I was contacted by a family member of one of the victims who hoped to visit the site.  Luckily he is fellow mountain fan, and so we enjoyed an adventurous day exploring the slopes and gullies between the Nuis Face and the Flat Iron Tower.  Although the visibility was virtually nil, it wasn't long before we found the site.  Being there with someone who has a direct connection to the site brought home  in a very poignant way, the loss and sacrifice that so many young airman and their families suffered during WWII.

The plane came down almost 70 years ago on the 30th Sept 1943. Seven people were on board and all were lost. There is more information about this and other air crash sites on Arran available online here.

Friday, 6 September 2013

Stacach and Goatfell, Showers and Sunshine

Today there was a chill in the air as the wind swung to the east and brisk blustery showers rolled in from the sea. I was working today on Goatfell and North Goatfell, with a lovely high traverse of Stacach Ridge, the rocky curtain that hangs between the two peaks. Its a great scramble, due to the damp weather, we avoided the trickiest sections with a wander along a traverse path that cuts under the buttresses on the east side.  Finally we topped out on Goatfell to fantastic panoramic views. 

Mist billowing over the rim of Mullach Buidhe

Stacach from North Goatfell.

Cir Mhor, posing nicely in the Autumn light.

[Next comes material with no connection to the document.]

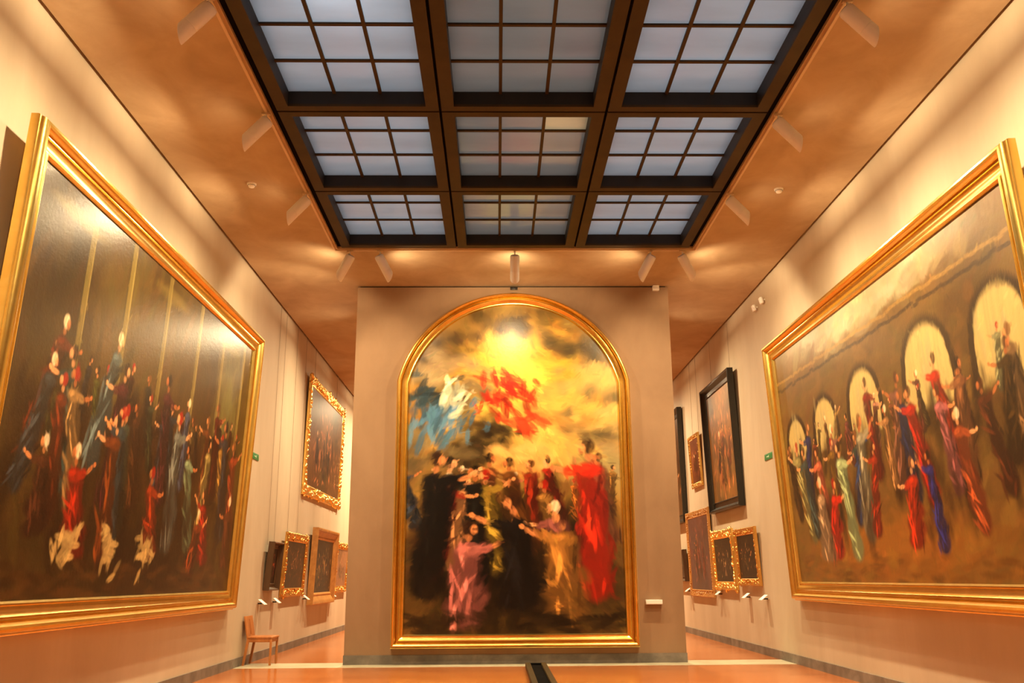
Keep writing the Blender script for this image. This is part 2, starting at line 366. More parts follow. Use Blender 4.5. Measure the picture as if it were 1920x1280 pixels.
# ------------------------------------------------------------------ generic pictures (plain stand-ins: weather, crowds, still darkness)
swirl=lambda u,v:1.2*math.sin(u*5+v*3)+.6*math.cos(v*9)
vert=lambda u,v:1.45+.35*math.sin(u*11)+.2*math.sin(v*7)
def crowd(cv,n,u0,u1,v0,v1,h0,h1,robes,seed,skins=((224,160,108),(196,128,80),(232,176,128)),kneel=.2,arms=.5,dim=1):
    r=random.Random(seed);items=[]
    for k in range(n*3):
        cv.st(r.uniform(u0,u1),r.uniform(v0,v1)+h0*r.uniform(.1,.6),h0*r.uniform(.2,.4),h0*r.uniform(.08,.16),1.57+r.uniform(-.4,.4),s2l((46,28,14))*r.uniform(.4,1.5),.6,.7)
    us=[(i+.5)/n for i in range(n)];r.shuffle(us)
    for k in range(n):
        t=k/max(1,n-1);items.append((v1+(v0-v1)*t+r.uniform(-.01,.01),t))
    for v,t in items:
        c=r.choice(robes);sk=r.choice(skins);hh=h0+(h1-h0)*t
        d=dim+(1-dim)*t
        cv.person(u0+(u1-u0)*(us.pop()+r.uniform(-.8,.8)/n),v+r.uniform(-.025,.025),hh*r.uniform(.78,1.14),tuple(x*d*r.uniform(.8,1.1) for x in c),tuple(x*(.65+.35*d) for x in sk),
            r.choice([(50,28,14),(90,55,25),(30,18,12),(130,90,50)]),r.uniform(-.32,.32),r.choice([-1,1])*r.uniform(-.1,1.8) if r.random()<arms else 0,r.random()<kneel,
            r.choice([None,None,None,(225,205,170),(160,40,25)]))
def paint_altar(cv):
    for u,v,ru,rv,c in [(.5,.74,.42,.26,(246,200,92)),(.62,.60,.34,.16,(248,208,118)),(.45,.86,.16,.10,(240,205,110)),(.1,.80,.12,.2,(92,78,50)),(.94,.80,.13,.2,(118,106,76)),(.5,.99,.4,.06,(90,78,46)),
                        (.5,.20,.44,.30,(30,19,10)),(.3,.14,.4,.26,(22,14,8)),(.7,.12,.4,.22,(30,20,10)),(.82,.16,.14,.14,(72,56,30)),(.9,.5,.12,.1,(150,142,108)),(.1,.48,.14,.05,(120,98,60))]:
        cv.mass(u,v,ru,rv,c,0,.9,.8)
    cv.brush(900,.07,.035,swirl,.02,.14,.7)
    for u,v,r_,l,d in [(.12,.90,.12,(170,140,80),(78,66,42)),(.9,.90,.13,(160,138,84),(84,74,50)),(.5,.965,.09,(170,145,80),(88,74,44)),(.86,.72,.12,(206,176,112),(120,106,76)),(.9,.60,.1,(196,170,110),(100,88,62)),(.14,.74,.13,(170,150,112),(90,78,56)),(.72,.66,.1,(222,182,100),(168,132,74)),
                       (.3,.565,.13,(130,112,70),(48,38,26)),(.12,.53,.09,(150,132,92),(80,66,44)),(.42,.60,.07,(90,72,44),(42,32,22)),(.66,.52,.1,(226,186,104),(160,130,80)),(.52,.50,.08,(228,190,120),(190,140,80))]:
        cv.cloud(u,v,r_,l,d,46)
    # loose windblown draperies, no bodies: red, blue
    for (u,v,c,n_,sp,an) in [(.46,.70,(206,62,36),44,.062,-1.0),(.56,.62,(222,84,50),18,.035,-.7),(.16,.64,(92,128,150),60,.075,1.1),(.10,.70,(60,78,84),18,.05,.5),(.22,.70,(206,204,176),16,.035,1.2)]:
        for k in range(n_):
            cv.st(u+cv.r.normal(0,sp),v+cv.r.normal(0,sp*.62),cv.r.uniform(.02,.05),cv.r.uniform(.006,.014),an+cv.r.normal(0,.4),np.clip(s2l(c)*cv.r.uniform(.4,1.4),0,1),.8,.4)
    robes=[(150,48,28),(58,80,92),(168,124,66),(30,24,22),(150,96,84),(190,160,110),(34,26,20),(120,84,44)]
    crowd(cv,12,.06,.94,.30,.36,.14,.18,[(190,140,86),(150,60,40),(120,100,70),(60,80,90),(170,120,60)],3,kneel=0,dim=.9)
    crowd(cv,12,.04,.96,.14,.28,.26,.34,robes,5,kneel=.1)
    for u,v,hh,c,kn_,ar in [(.88,.12,.46,(200,60,34),False,-.6),(.11,.12,.42,(20,16,14),False,.8),(.27,.03,.42,(176,112,104),True,1.2),(.52,.08,.46,(26,24,26),True,-1.1),(.74,.05,.44,(170,124,64),True,-1.3)]:
        cv.person(u,v,hh,c,lean=.05 if u<.5 else -.06,arm=ar,kneel=kn_)
    for k in range(60):
        cv.st(cv.r.uniform(0,1),cv.r.uniform(0,.06),cv.r.uniform(.03,.07),.012,cv.r.normal(0,.3),s2l((40,30,16))*cv.r.uniform(.4,2.2),.7,.5)
    cv.brush(2600,.016,.005,swirl,.003,.12,.6)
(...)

Looking back towards North Goatfell from the summit of Goatfell.

Thursday, 29 August 2013

Beinn Nuis, Beinn Tarsuinn and Beinn a Chliabhain

The Three Beinns of Beinn Nuis, Tarsuinn and Chliabhain form one of the best ridge walks on Arran and one I'm always happy to be working on.  Yesterday Anne and had a great day doing this classic horseshoe. 

Highland cattle enjoying the lush grass in Glen Rosa

We took a leisurely start and enjoyed the sunshine in Glen Rosa. However, it wasn't long before we were climbing up out of the glen alongside the rocky gorge of the Garbh Allt.  Higher up we crossed the river, before beginning the steep climb up the southern ridge of Beinn Nuis.

Views down the ridge towards Brodick and Lamlash Bays

Looking across to Beinn Tarsuinn from Beinn Nuis summit.

From Beinn Nuis, we took a high level stroll amongst magnificent rock architecture to the summit of Beinn Tarsuinn, guarded by the stern face of the Old Man of Tarsuinn, who keeps a look out from close to the summit.

The Old Man of Tarsuinn

From Beinn Tarsuinn, a steep descent and a high pass led us to the final summit of the Three Beinns, the diminutive peak of Beinn a Chliabhain.  This mountain is dwarfed by its neighbours, but the fine crest offers great views of the entire Goatfell range.

The meadow face of Beinn Tarsuinn from Beinn a Chliabhain

A' Chir, Caisteal Abhail and Cir Mhor from Beinn a Chlibhain.